U.S. home prices continue falling
Washington, D.C., United States (AHN) – U.S. housing prices continued to slump in January posting a 0.90 percent drop from December, according to data released Wednesday by the S&P/Case-Shiller (CSI) home price indices.
The continued slide in house prices could indicate that house prices are headed into a double dip fall.
In addition, year-over-year comparisons of prices for the nation’s 10 largest cities showed a drop from January 2010 of 2.04 percent and a 3.06 percent drop in the top 20 metropolitan areas for the same period through January 2011.
Don’t look for an upturn in prices anytime soon, says Robert Shiller, the co-founder of the index.
Part of the problem of weak prices is weak demand with some investors unwilling to buy now if prices are going to fall further.

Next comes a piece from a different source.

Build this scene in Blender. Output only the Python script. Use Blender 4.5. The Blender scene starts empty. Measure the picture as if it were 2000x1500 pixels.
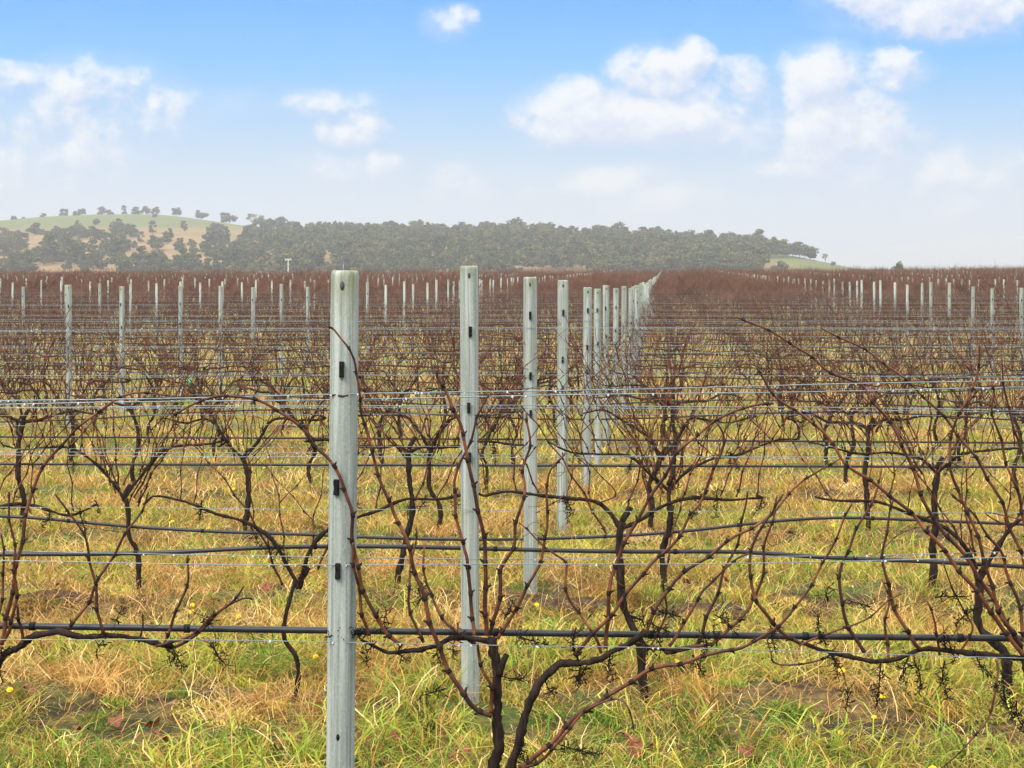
import bpy, math, random
import numpy as np

# ------------------------------------------------------------------ camera, sky, sun, exposure
sc = bpy.context.scene
F = 3300.0            # focal length in pixels of the 2000 px wide photograph
CAMZ = 1.85
HOR = 530.0           # eye level in the photograph
cam_d = bpy.data.cameras.new('camera'); cam = bpy.data.objects.new('camera', cam_d)
sc.collection.objects.link(cam); sc.camera = cam
cam.location = (0, 0, CAMZ); cam.rotation_euler = (math.radians(90), 0, 0)
cam_d.sensor_width = 36; cam_d.lens = F / 2000 * 36
cam_d.shift_y = -(750 - HOR) / 2000
cam_d.clip_start = 0.05; cam_d.clip_end = 12000
cam_d.dof.use_dof = False

sc.view_settings.view_transform = 'Standard'
sc.view_settings.look = 'None'
sc.view_settings.exposure = 1.6
sc.view_settings.gamma = 1
sc.cycles.max_bounces = 6
sc.cycles.diffuse_bounces = 3
sc.cycles.volume_bounces = 0
sc.cycles.transparent_max_bounces = 4
sc.cycles.use_denoising = True

SUN_EL, SUN_AZ = math.radians(48), math.radians(215)     # azimuth clockwise from +Y
sl = bpy.data.lights.new('sun', 'SUN'); so = bpy.data.objects.new('sun', sl)
sc.collection.objects.link(so)
sl.energy = 1.15; sl.angle = math.radians(22); sl.color = (1, .965, .92)
so.rotation_euler = (math.pi / 2 - SUN_EL, 0, math.pi - SUN_AZ)

world = bpy.data.worlds.new('World'); sc.world = world; world.use_nodes = True
class NT:
    """tiny helper for node trees"""
    def __init__(s, tree):
        s.t = tree; s.n = tree.nodes; s.l = tree.links
    def new(s, ty, **kw):
        n = s.n.new(ty)
        for k, v in kw.items(): setattr(n, k, v)
        return n
    def link(s, a, b): s.l.new(a, b)
    def put(s, sock, v):
        if hasattr(v, 'is_output') or isinstance(v, bpy.types.NodeSocket): s.l.new(v, sock)
        else: sock.default_value = v
    def math(s, op, a, b=0.0, c=None, clamp=False):
        n = s.n.new('ShaderNodeMath'); n.operation = op; n.use_clamp = clamp
        s.put(n.inputs[0], a); s.put(n.inputs[1], b)
        if c is not None: s.put(n.inputs[2], c)
        return n.outputs[0]
    def maprange(s, v, a, b, c=0.0, d=1.0, smooth=False):
        n = s.n.new('ShaderNodeMapRange'); n.clamp = True
        if smooth: n.interpolation_type = 'SMOOTHSTEP'
        s.put(n.inputs[0], v)
        for i, x in enumerate((a, b, c, d)): s.put(n.inputs[i + 1], x)
        return n.outputs[0]
    def mix(s, f, a, b, blend='MIX'):
        n = s.n.new('ShaderNodeMix'); n.data_type = 'RGBA'; n.blend_type = blend
        s.put(n.inputs[0], f)
        for i, x in ((6, a), (7, b)):
            if isinstance(x, tuple): n.inputs[i].default_value = (*x[:3], 1)
            else: s.l.new(x, n.inputs[i])
        return n.outputs[2]
    def noise(s, vec, scale, detail=4, rough=.55, dist=0, dims='3D'):
        n = s.n.new('ShaderNodeTexNoise'); n.noise_dimensions = dims
        if vec is not None: s.l.new(vec, n.inputs['Vector'])
        n.inputs['Scale'].default_value = scale; n.inputs['Detail'].default_value = detail
        n.inputs['Roughness'].default_value = rough; n.inputs['Distortion'].default_value = dist
        return n.outputs[0]
    def ramp(s, v, stops):
        n = s.n.new('ShaderNodeValToRGB')
        el = n.color_ramp.elements
        while len(el) > 1: el.remove(el[-1])
        el[0].position = stops[0][0]; el[0].color = (*stops[0][1], 1)
        for p, c in stops[1:]:
            e = el.new(p); e.color = (*c, 1)
        s.put(n.inputs[0], v)
        return n.outputs[0]
    def xyz(s, x, y, z):
        n = s.n.new('ShaderNodeCombineXYZ')
        s.put(n.inputs[0], x); s.put(n.inputs[1], y); s.put(n.inputs[2], z)
        return n.outputs[0]

def build_sky():
    t = NT(world.node_tree); t.n.clear()
    out = t.new('ShaderNodeOutputWorld'); bg = t.new('ShaderNodeBackground')
    t.link(bg.outputs[0], out.inputs[0])
    sky = t.new('ShaderNodeTexSky', sky_type='NISHITA', sun_disc=False)
    sky.sun_elevation = SUN_EL; sky.sun_rotation = SUN_AZ
    sky.air_density = 1.2; sky.dust_density = .6; sky.ozone_density = 1.6
    tc = t.new('ShaderNodeTexCoord'); sp = t.new('ShaderNodeSeparateXYZ')
    t.link(tc.outputs['Generated'], sp.inputs[0])
    X, Y, Z = sp.outputs
    # compass azimuth and elevation of the sky direction, in radians
    az = t.math('ARCTAN2', X, Y)
    el = t.math('ARCSINE', Z)
    # colour of the clear sky by elevation
    grad = t.ramp(t.maprange(el, 0.0, .5, 0, 1), [
        (0.0, (.74, .78, .84)), (.07, (.70, .78, .88)), (.12, (.54, .74, .95)), (.17, (.33, .65, 1.03)),
        (.24, (.09, .53, 1.08)), (.33, (.0, .385, 1.05)), (.45, (.03, .27, .85)), (1, (.05, .20, .62))])
    g2 = t.n.new('ShaderNodeVectorMath'); g2.operation = 'SCALE'; t.link(grad, g2.inputs[0]); g2.inputs[3].default_value = SKYK
    n2 = t.n.new('ShaderNodeVectorMath'); n2.operation = 'SCALE'; t.link(sky.outputs[0], n2.inputs[0]); n2.inputs[3].default_value = .11
    base = t.mix(t.maprange(el, .25, .7), g2.outputs[0], n2.outputs[0])
    # clouds
    def field(du, dv, detail):
        u = t.math('ADD', az, du); v = t.math('ADD', el, dv)
        vec = t.xyz(u, t.math('MULTIPLY', v, 1.25), 0.37)
        warp = t.noise(vec, 14, 3, .5)
        warp2 = t.noise(t.xyz(v, u, 4.1), 16, 3, .5)
        uw = t.math('ADD', u, t.math('MULTIPLY', t.math('SUBTRACT', warp, .5), .03))
        vw = t.math('ADD', v, t.math('MULTIPLY', t.math('SUBTRACT', warp2, .5), .022))
        D = None
        for (px, py, rx, ry, amp) in BLOBS:
            cu, cv = math.atan((px - 1000) / F), math.atan((HOR - py) / F)
            a = t.math('MULTIPLY', t.math('SUBTRACT', uw, cu), F / (rx * 1.18))
            b = t.math('MULTIPLY', t.math('SUBTRACT', vw, cv), F / (ry * 1.18))
            r2 = t.math('ADD', t.math('MULTIPLY', a, a), t.math('MULTIPLY', b, b))
            e = t.math('MULTIPLY', t.math('SUBTRACT', 1.0, t.math('MULTIPLY', r2, .55)), amp, clamp=True)
            D = e if D is None else t.math('SMOOTH_MAX', D, e, .12)
        nz = t.noise(vec, 34, detail, .56)
        nz2 = t.noise(vec, 95, max(detail - 3, 2), .5)
        billow = t.math('SUBTRACT', .30, t.math('ABSOLUTE', t.math('MULTIPLY', t.math('SUBTRACT', nz2, .5), 2.2)))
        fine = t.math('ADD', t.math('MULTIPLY', t.math('SUBTRACT', nz, .5), 1.5), t.math('MULTIPLY', billow, .28))
        return t.math('ADD', D, fine), D
    BL = field(0, 0, 8)
    d1, D0 = BL
    d2, _ = field(-.005, .008, 6)
    amask = t.maprange(D0, .02, .35, smooth=True)
    alpha = t.math('MULTIPLY', t.maprange(d1, .20, .84, smooth=True), amask)
    alpha = t.math('MAXIMUM', alpha, t.math('MULTIPLY', D0, .52, clamp=True))
    lit = t.math('ADD', t.math('MULTIPLY', t.math('SUBTRACT', d1, d2), 1.9), .46, clamp=True)
    cc = t.mix(lit, (.60, .69, .93), (1.0, 1.0, 1.0))
    low = t.maprange(el, .0, .07)
    cc = t.mix(low, (.84, .86, .89), cc)
    cs = t.n.new('ShaderNodeVectorMath'); cs.operation = 'SCALE'; t.link(cc, cs.inputs[0]); cs.inputs[3].default_value = SKYK * 1.05
    alpha = t.math('MULTIPLY', alpha, t.maprange(el, 0, .05, .45, .93))
    col = t.mix(alpha, base, cs.outputs[0])
    # scattered cloud over the rest of the dome
    hz = t.math('MULTIPLY', t.maprange(t.noise(tc.outputs['Generated'], 2.6, 6, .6), .30, .50, smooth=True), t.maprange(el, .22, .42))
    col = t.mix(t.math('MULTIPLY', hz, .9), col, (.98, .95, .92))
    # below the horizon: dull ground tone
    col = t.mix(t.maprange(el, -.02, -.005), (.20, .18, .12), col)
    t.link(col, bg.inputs[0]); bg.inputs[1].default_value = 1.0
SKYK = .325
BLOBS = [  # px, py, rx, ry, amp : where each cloud stands in the sky
    (868, 40, 52, 32, .66), (1850, 22, 200, 56, .85), (1720, 62, 110, 30, .5),
    (1275, 150, 85, 48, .95), (1345, 130, 45, 40, .9), (1140, 222, 100, 52, 1.0), (1240, 235, 140, 50, 1.0), (1330, 225, 110, 60, .8),
    (1440, 175, 75, 45, .62), (1460, 240, 110, 50, .5), (1600, 165, 75, 52, 1.0), (1640, 240, 110, 75, 1.0), (1745, 150, 58, 42, .8),
    (1700, 280, 90, 80, .75), (1550, 328, 75, 20, .7),
    (180, 190, 130, 60, .56), (290, 225, 120, 46, .54), (120, 250, 160, 80, .58), (60, 330, 130, 60, .58), (160, 300, 100, 42, .66), (20, 170, 60, 32, .6),
    (450, 200, 60, 28, .4), (640, 202, 90, 24, .55), (695, 245, 65, 30, .72), (640, 320, 80, 30, .4), (755, 325, 45, 30, .6), (895, 375, 60, 45, .6),
    (1190, 360, 90, 38, .85), (1290, 400, 120, 40, .75), (1060, 375, 60, 30, .5), (1860, 345, 60, 42, .7), (1960, 360, 80, 50, .5), (1890, 420, 80, 30, .5)]
build_sky()

rng = random.Random(7)
nr = np.random.default_rng(11)
COL = sc.collection
def sm(a, b, x):
    t = np.clip((x - a) / (b - a), 0, 1); return t * t * (3 - 2 * t)

# ------------------------------------------------------------------ terrain height
_gz = [0, 4.54, 7, 9.4, 11.9, 14.5, 17, 23, 34, 60, 100, 200, 232, 300, 600]
_gh = [0, 0, .02, .01, -.04, -.07, -.14, -.21, -.31, -.34, -.34, -.16, .02, -1.3, -2.0]
def fbm(x, y, s, seed=0):
    """cheap smooth noise, -1..1, works on arrays"""
    r = 0
    for i, (fx, fy, ph) in enumerate(((1, .3, .2), (-.4, 1.1, 1.7), (.8, -.9, 3.1), (1.7, .6, 5.2), (-.7, 2.1, .9), (2.3, -1.4, 2.2))):
        r = r + np.sin((x * fx + y * fy) / s + ph + seed * 1.37) * np.cos((y * fx - x * fy) / s * .83 + ph * 2 + seed * .71)
    return r / 3.2
def gbase(x, y):
    h = np.interp(y, _gz, _gh)
    side = np.clip(x / np.maximum(y, 1) / .303, -1.5, 1.6)
    h = h + sm(90, 230, y) * (1 - sm(240, 300, y)) * np.where(side > 0, .55 * side, 0)
    return h
ROWS = [4.54, 7.0, 9.4, 11.9, 14.5, 17.0, 19.4]
while ROWS[-1] < 229: ROWS.append(ROWS[-1] + 2.5)
_rows = np.array(ROWS)
def row_dist(y):
    y = np.asarray(y, float)
    i = np.clip(np.searchsorted(_rows, y), 1, len(_rows) - 1)
    return np.minimum(np.abs(y - _rows[i - 1]), np.abs(y - _rows[i]))
def gz(x, y):
    x = np.asarray(x, float); y = np.asarray(y, float)
    near = 1 - sm(30, 70, y)
    bump = .028 * fbm(x, y, .55, 1) + .014 * fbm(x, y, .17, 2)
    mound = .05 * np.exp(-(row_dist(y) / .38) ** 2)
    return gbase(x, y) + near * (bump + mound)
def P(px, py, Z):
    """photo pixel at depth Z -> world"""
    return np.array(((px - 1000) * Z / F, Z, CAMZ - (py - HOR) * Z / F))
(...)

However, another part is the inability of individuals to buy homes because of a lack of a job, low pay or their credit was ruined during the recession.

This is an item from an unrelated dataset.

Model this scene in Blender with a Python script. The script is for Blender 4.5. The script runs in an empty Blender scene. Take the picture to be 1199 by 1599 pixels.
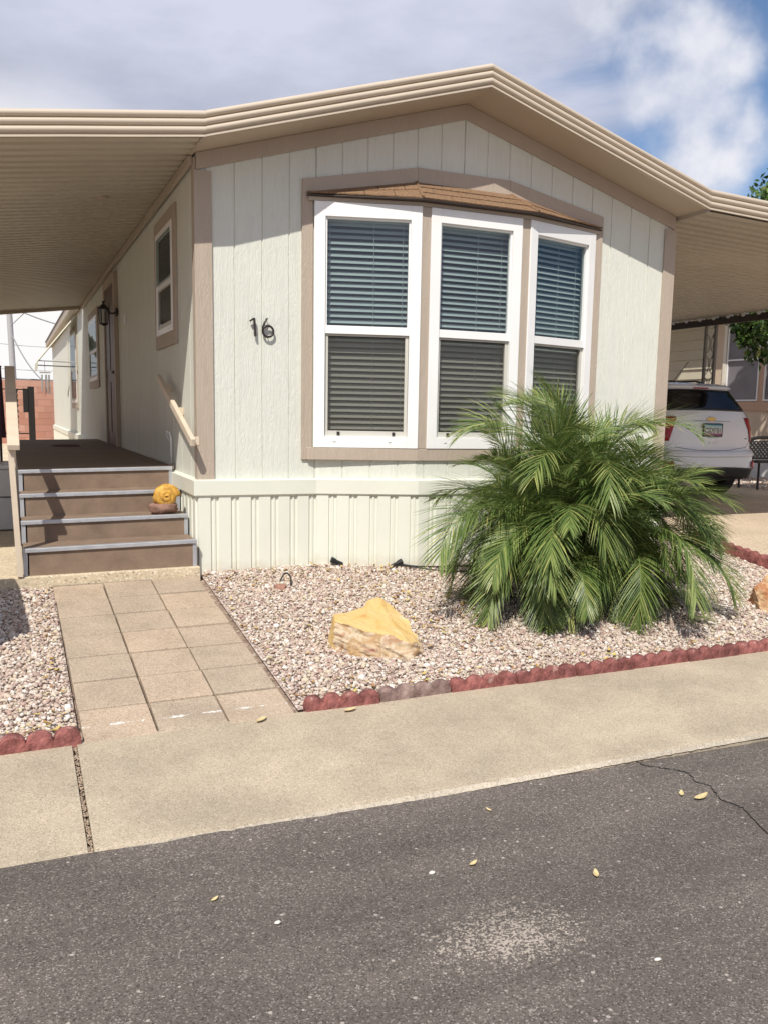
import bpy, math, random
import numpy as np
from mathutils import Vector, Matrix, noise
R = math.radians
random.seed(7); rng = np.random.default_rng(7)
sc = bpy.context.scene
col = sc.collection

# ------------------------------------------------------------------ camera
cam = bpy.data.objects.new('camera', bpy.data.cameras.new('camera')); col.objects.link(cam)
right = Vector((0.9154534, -0.40194241, 0.01968151)); down = Vector((-0.03874681, -0.13671779, -0.98985197)); fwd = Vector((0.4005543, 0.90540076, -0.14073275))
M3 = Matrix((right, -down, -fwd)).transposed()
cam.matrix_world = Matrix.Translation((-1.2641, -6.6205, 1.2464)) @ M3.to_4x4()
cam.data.sensor_fit = 'HORIZONTAL'; cam.data.sensor_width = 36
cam.data.lens = 1400.34 / 1199 * 36
cam.data.shift_x = -35.1 / 1199; cam.data.shift_y = 47.5 / 1199
cam.data.clip_end = 3000; cam.data.clip_start = .05
sc.camera = cam

# ------------------------------------------------------------------ sky, sun, exposure
SUN = Vector((.245, .36, -.53)).normalized()          # the way the light travels
elev = math.asin(-SUN.z); azim = math.atan2(-SUN.x, -SUN.y)   # clockwise from +Y
w = bpy.data.worlds.new('World'); sc.world = w; w.use_nodes = True
nt = w.node_tree; nt.nodes.clear(); N = nt.nodes.new; L = nt.links.new
out = N('ShaderNodeOutputWorld'); bg = N('ShaderNodeBackground'); bg.inputs[1].default_value = .11
sky = N('ShaderNodeTexSky'); sky.sky_type = 'NISHITA'; sky.sun_disc = False
sky.sun_elevation = elev; sky.sun_rotation = azim; sky.air_density = 1.0; sky.dust_density = .4; sky.ozone_density = 2.5
tc = N('ShaderNodeTexCoord'); mp = N('ShaderNodeMapping'); mp.inputs['Scale'].default_value = (1.0, 1.0, 2.6)
mp.inputs['Location'].default_value = (.35, .1, .2)
L(tc.outputs['Generated'], mp.inputs[0])
n1 = N('ShaderNodeTexNoise'); n1.inputs['Scale'].default_value = 1.9; n1.inputs['Detail'].default_value = 9; n1.inputs['Roughness'].default_value = .56; n1.inputs['Distortion'].default_value = .5
L(mp.outputs[0], n1.inputs[0])
# the cloud deck thins out towards the east (right) side
sep = N('ShaderNodeSeparateXYZ'); L(tc.outputs['Generated'], sep.inputs[0])
bias = N('ShaderNodeMapRange'); bias.inputs[1].default_value = .50; bias.inputs[2].default_value = .78; bias.inputs[3].default_value = .24; bias.inputs[4].default_value = -.22; L(sep.outputs[0], bias.inputs[0])
add = N('ShaderNodeMath'); add.operation = 'ADD'; L(n1.outputs[0], add.inputs[0]); L(bias.outputs[0], add.inputs[1])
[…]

Further compounding the problem of weak prices and sales is the specter of more foreclosed homes flooding what is already a buyer’s market with too few buyers.
Shiller noted that there are about 2.5 million homes on the verge of foreclosure.
That number could rise if people who owe more on their mortgage than their home is worth find a job in another area and decide to abandon a home they can’t sell.
Last week U.S. Commerce Department officials announced that sales of new homes fell 16.9 percent in February compared with January, which was down by 28 percent from sales of new homes in February 2010.